Dans ces circonstances, il n’est pas surprenant que la chambre criminelle, de nouveau saisie d’un pourvoi formé par l’acquéreur partie civile, ait cassée la décision rendue par les juges du fond. Après avoir rappelé, au visa – cette fois-ci – des articles 7, alinéa 1er, et 8, alinéa 1er, anciens du code de procédure pénale, que « l’action publique en matière de délit se prescrit après trois années révolues à compter du jour où ces infractions ont été commises si, dans l’intervalle, il n’a été fait aucun acte d’instruction ou de poursuite », la Cour de cassation précise que « ce délai, qui ne commence à courir que le lendemain du jour où l’infraction aurait été commise, le terme révolu excluant le jour où le délit a été perpétré du délai pendant lequel court le temps de la prescription, se calcule de quantième à quantième et expire le dernier jour à minuit ». Et d’en déduire que « c’est le 15 octobre 2008 à minuit qu’était venu à expiration le délai de prescription » de sorte que « la chambre de l’instruction a[vait] méconnu le texte susvisé et le principe ci-dessus rappelé ». Au demeurant, relevons que la cour d’appel de renvoi de Nîmes contredisait le précédent arrêt d’appel ayant retenu que la prescription avait commencé le lendemain de la signature de l’acte sous seing privé, et non pas le jour de cette signature.

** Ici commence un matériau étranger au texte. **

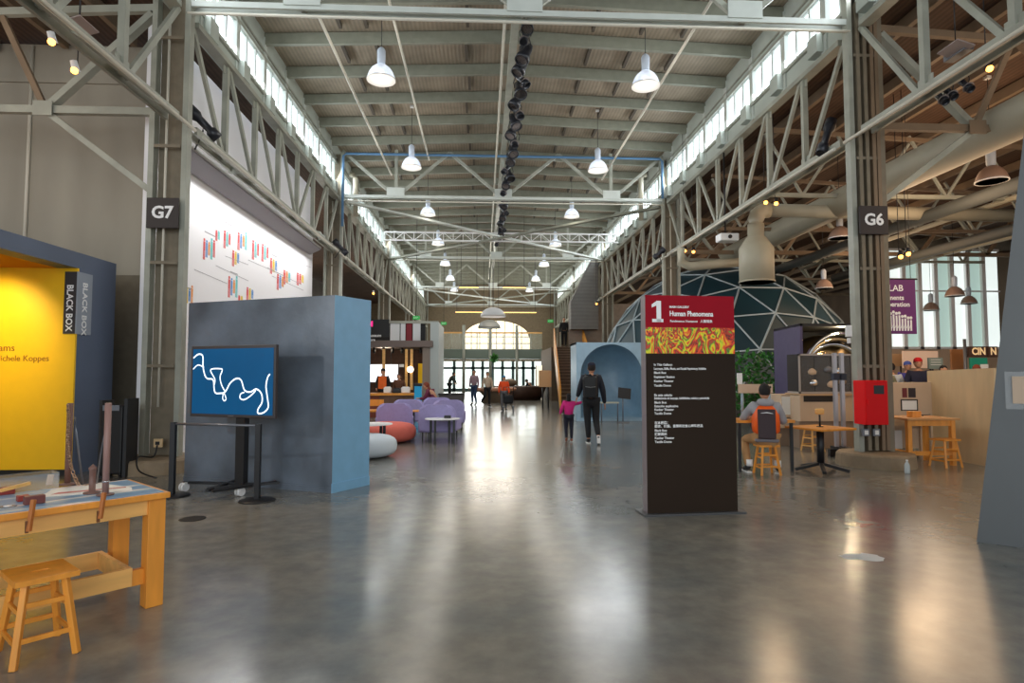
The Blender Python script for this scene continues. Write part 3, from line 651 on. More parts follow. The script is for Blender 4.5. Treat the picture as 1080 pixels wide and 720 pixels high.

À titre conclusif, il importe de préciser que la partie civile soutenait également, dans la deuxième branche de son second moyen, que le délai de prescription de l’infraction d’escroquerie « ne court qu’à compter de la date de remise du prix de cette vente, et non à compter de la signature de l’acte lui-même ». Il affirmait ainsi, et ce dans le but de gagner quelques jours qui auraient dissipé tout doute quant à la prescription des faits, que le point de départ devait être fixé au moment de la remise effective du bien entre les mains de l’escroc, à savoir le versement des fonds, et non au jour où l’acte permettait un tel versement. La chambre criminelle, ne répondant pas à cet argument, le rejette implicitement. Dans un arrêt du 30 juin 1999, cette même chambre s’était déjà prononcée en ce sens en jugeant l’escroquerie prescrite au motif que le délit avait été consommé par la présentation du chèque, par l’escroc, à l’encaissement et non pas seulement au moment où ce dernier avait endossé la totalité de la somme escroquée (Crim. 30 juin 1999, n° 98-82.009, Bull. crim. n° 170 ; D. 1999. 224 ; RSC 1999. 823, obs. R. Ottenhof ; RTD com. 2000. 197, obs. B. Bouloc ; Dr. pénal 2000, comm. n° 13, obs. M. Véron). Il faut dire qu’admettre un tel argument reviendrait à offrir à l’infracteur une porte de sortie. Cette solution impliquerait une consommation de l’infraction d’escroquerie uniquement à partir du moment de la remise effective du bien convoité par l’escroc de sorte qu’une remise non effective, bien qu’opérant transfert de propriété, ne serait considérée que comme un commencement d’exécution, et non comme le résultat. Dans ce cas, le comportement de l’auteur ne pourrait donc être réprimé que s’il s’accompagnait d’une absence de désistement volontaire de perpétrer l’infraction. Le délit impliquerait donc que l’auteur n’ait finalement pas renoncé à percevoir les fonds. D’un comportement considéré comme du repentir actif, car postérieur à la consommation de l’infraction, on passerait donc à la consécration d’un acte de désistement volontaire, antérieur à cette consommation et faisant ainsi échec à toute poursuite, y compris au titre de la tentative d’escroquerie (C. pr. pén., art. 121-5). L’on ne peut donc que se féliciter du fait que les juges répressifs refusent d’« admettre un tel degré d’élasticité du délai » (R. Ottenhof, obs. préc. ss. Crim. 30 juin 1999, n° 98-82.009) de prescription de l’action publique en matière d’escroquerie.